>>>

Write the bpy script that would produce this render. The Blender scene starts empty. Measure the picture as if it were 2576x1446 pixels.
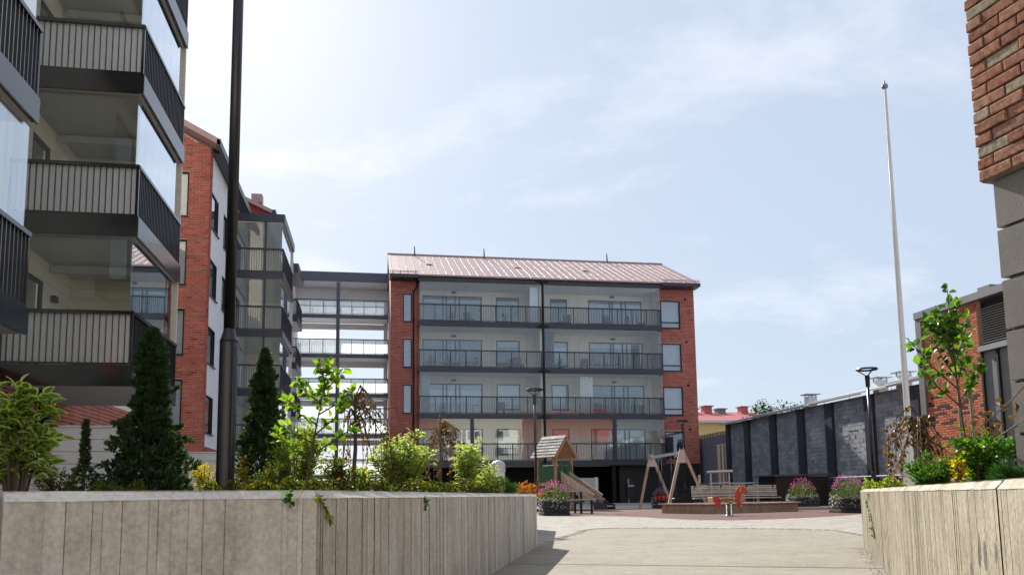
import bpy, math, random
from mathutils import Vector, Matrix
R = math.radians
rnd = random.Random(7)
sc = bpy.context.scene
COL = sc.collection

# ------------------------------------------------------------------ camera, sky, sun, exposure
CAM = Vector((0, 0, 0.57)); FPX = 2020.0; YAW = R(9.7); PITCH = R(6.6); ROLL = R(0.75); SHY = 292.0
fw = Vector((math.sin(YAW)*math.cos(PITCH), math.cos(YAW)*math.cos(PITCH), math.sin(PITCH)))
rt = Vector((math.cos(YAW), -math.sin(YAW), 0)); up = rt.cross(fw)
rt, up = rt*math.cos(ROLL)-up*math.sin(ROLL), rt*math.sin(ROLL)+up*math.cos(ROLL)
cd = bpy.data.cameras.new('camera'); cam = bpy.data.objects.new('camera', cd); COL.objects.link(cam)
cam.matrix_world = Matrix(((rt.x, up.x, -fw.x, CAM.x), (rt.y, up.y, -fw.y, CAM.y), (rt.z, up.z, -fw.z, CAM.z), (0, 0, 0, 1)))
cd.sensor_width = 36; cd.lens = 36*FPX/2576; cd.shift_y = SHY/2576; cd.clip_start = 0.05; cd.clip_end = 3000
sc.camera = cam

SUN_AZ = R(-13); SUN_EL = R(35)          # azimuth measured from +Y, negative to the left
wd = bpy.data.worlds.new('World'); sc.world = wd; wd.use_nodes = True
nt = wd.node_tree; nt.nodes.clear()
out = nt.nodes.new('ShaderNodeOutputWorld'); bg = nt.nodes.new('ShaderNodeBackground')
sky = nt.nodes.new('ShaderNodeTexSky'); sky.sky_type = 'NISHITA'; sky.sun_disc = False
sky.sun_elevation = SUN_EL; sky.sun_rotation = SUN_AZ
sky.air_density = 1.0; sky.dust_density = 1.2; sky.ozone_density = 1.2
tc = nt.nodes.new('ShaderNodeTexCoord'); sep = nt.nodes.new('ShaderNodeSeparateXYZ')
nt.links.new(tc.outputs['Generated'], sep.inputs[0])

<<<

- _Task brief_: From the opening line of the listing above through the line bearing "sc.camera = cam", repeat each line exactly. Drop every picture.

- _Solution to this problem_:
Write the bpy script that would produce this render. The Blender scene starts empty. Measure the picture as if it were 2576x1446 pixels.
import bpy, math, random
from mathutils import Vector, Matrix
R = math.radians
rnd = random.Random(7)
sc = bpy.context.scene
COL = sc.collection

# ------------------------------------------------------------------ camera, sky, sun, exposure
CAM = Vector((0, 0, 0.57)); FPX = 2020.0; YAW = R(9.7); PITCH = R(6.6); ROLL = R(0.75); SHY = 292.0
fw = Vector((math.sin(YAW)*math.cos(PITCH), math.cos(YAW)*math.cos(PITCH), math.sin(PITCH)))
rt = Vector((math.cos(YAW), -math.sin(YAW), 0)); up = rt.cross(fw)
rt, up = rt*math.cos(ROLL)-up*math.sin(ROLL), rt*math.sin(ROLL)+up*math.cos(ROLL)
cd = bpy.data.cameras.new('camera'); cam = bpy.data.objects.new('camera', cd); COL.objects.link(cam)
cam.matrix_world = Matrix(((rt.x, up.x, -fw.x, CAM.x), (rt.y, up.y, -fw.y, CAM.y), (rt.z, up.z, -fw.z, CAM.z), (0, 0, 0, 1)))
cd.sensor_width = 36; cd.lens = 36*FPX/2576; cd.shift_y = SHY/2576; cd.clip_start = 0.05; cd.clip_end = 3000
sc.camera = cam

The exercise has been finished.